I felt myself come briefly to life when I got a call from the director David Swift, who offered me the lead in the movie version of
How to Succeed in Business Without Really Trying.
“You're not just my first choice, you're everyone's,” he said. “We all agree that you
own
that role.”

Needless to say, I was thrilled. I told him I'd call later to confirm, after discussing it with Cary. Then I asked myself what was I confirming, and why did it have to be confirmed? I felt my heart sinking.

I knew presenting this news to Cary would be a touchy affair, and it was important to catch him in the right mood. So when he came home, I waited for him to finish his Manhattan.

I told him about the offer. He sighed wearily and said, “Dyan, you know how I feel about that. I don't want you to work. You're the mother of a young child.”

“Is this open for discussion?”

“No.”

“Cary, you've got many friends and colleagues who've balanced children and career very successfully.”
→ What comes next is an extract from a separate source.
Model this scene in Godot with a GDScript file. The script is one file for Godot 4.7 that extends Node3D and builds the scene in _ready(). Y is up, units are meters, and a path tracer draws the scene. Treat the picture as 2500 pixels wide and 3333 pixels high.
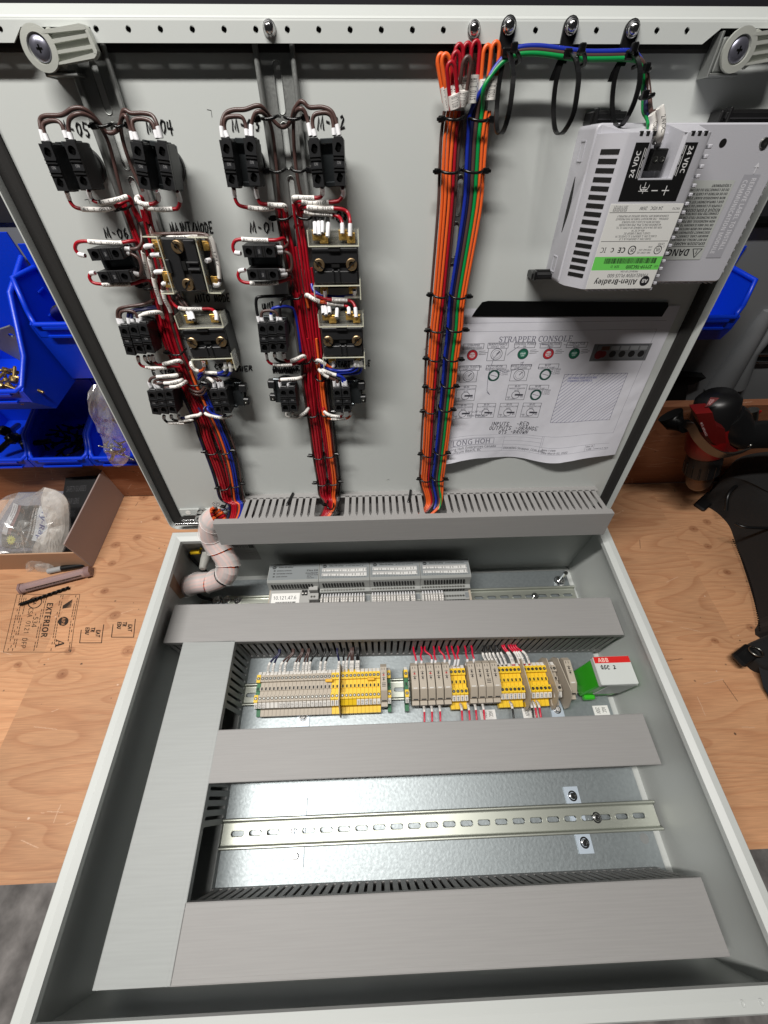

“What other people do doesn't concern me in the least. Dyan, you wanted to start a family. I'm holding up my end of the bargain, and you should hold up yours.”
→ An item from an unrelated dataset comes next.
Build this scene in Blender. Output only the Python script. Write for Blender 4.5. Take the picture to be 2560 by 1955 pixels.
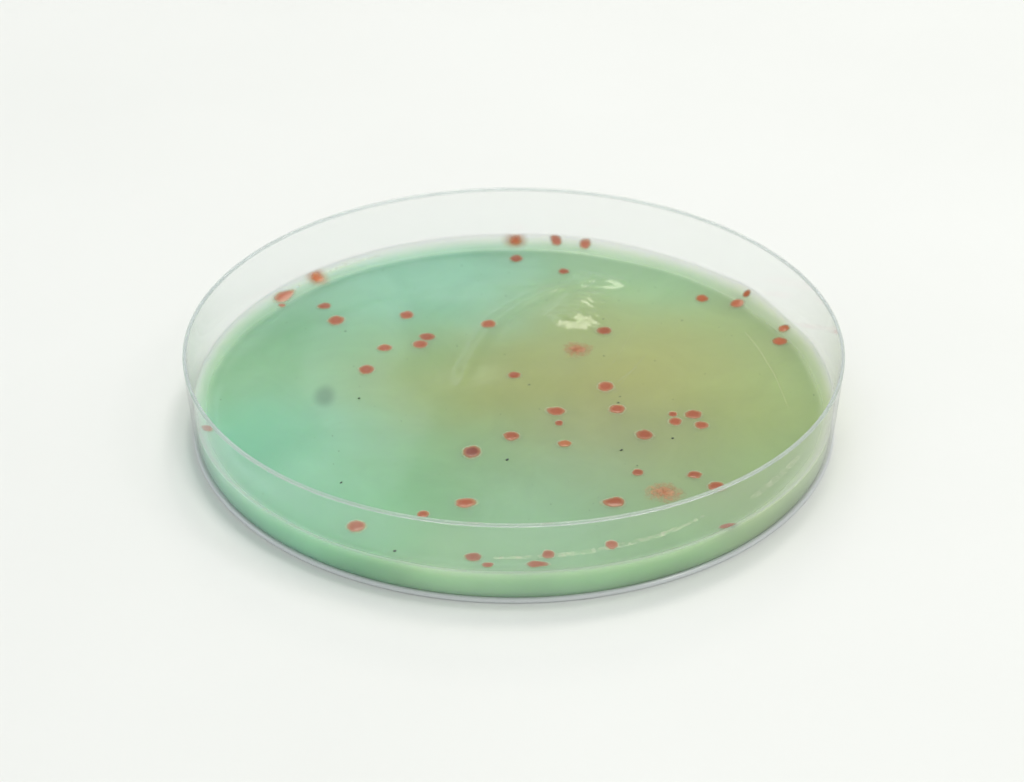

I began to retreat into silence, but Cary was attacking one of my few surviving hopes for the future. I couldn't allow him to rewrite history. “My end of the bargain never included a word about me not working, Cary!”

“Does your end of the bargain include putting family harmony ahead of your own interests? Because right now things are too fragile to survive the stress of you being away on a movie set.”

“All right,” I said. I thought about it. Maybe he was right. Viewed from a certain angle, he
was
right. But then, viewed from a certain angle, anybody could be right about anything.

I no longer had my own view.

A
nother couple of weeks of life in Zombie Land went by, and the time for me to go to Portland for the surprise unveiling of my parents' love shack arrived. My mother was still unsettled about Dad's quirky behavior. Luckily, Mom had a bowling tournament near Portland that weekend, which made it easy to set up the surprise. And what a coincidence—Dad had “business” in Portland until the end of the week. So Dad told Mom he'd come to watch her bowl in the tournament. That by itself made Mom happy; she could at least be pleased that he could take time out of his secret life for her.

Mom had driven to Portland with two friends who were in on the conspiracy. After the tournament, they pretended to get lost and found themselves in front of a gate that had a dirt road leading up to a house. There were lights on inside. Mom was appointed to go to the front door and ask for directions. When she rang, I answered. It was good that she was healthy and strong, or I'd have worried about giving her a heart attack. “Hi, Mom,” I said. “Welcome home!”

Then my father stepped into view with open arms, laughing heartily and with a ton of emotion. Mom's tear ducts were about to burst. “I needed a place to take my girlfriend!” he said. “You
are
my girlfriend, aren't you?” Mom squeezed his cheeks with her hands and gave him a mock slap. “You sneaky thing,” she said, kissing him. “I just can't believe my eyes.”

Dad had done a lot more than just build the place. The kitchen was already set up with her favorite plates, pots, and pans. There were new shoes and dresses in her closet. He'd put all of her favorite cosmetics in the bathroom, right down to her brand of mascara and her favorite lipstick. For my father, Mom's happiness was his own happiness.
That,
I thought, was a true fairy tale marriage. And it was real.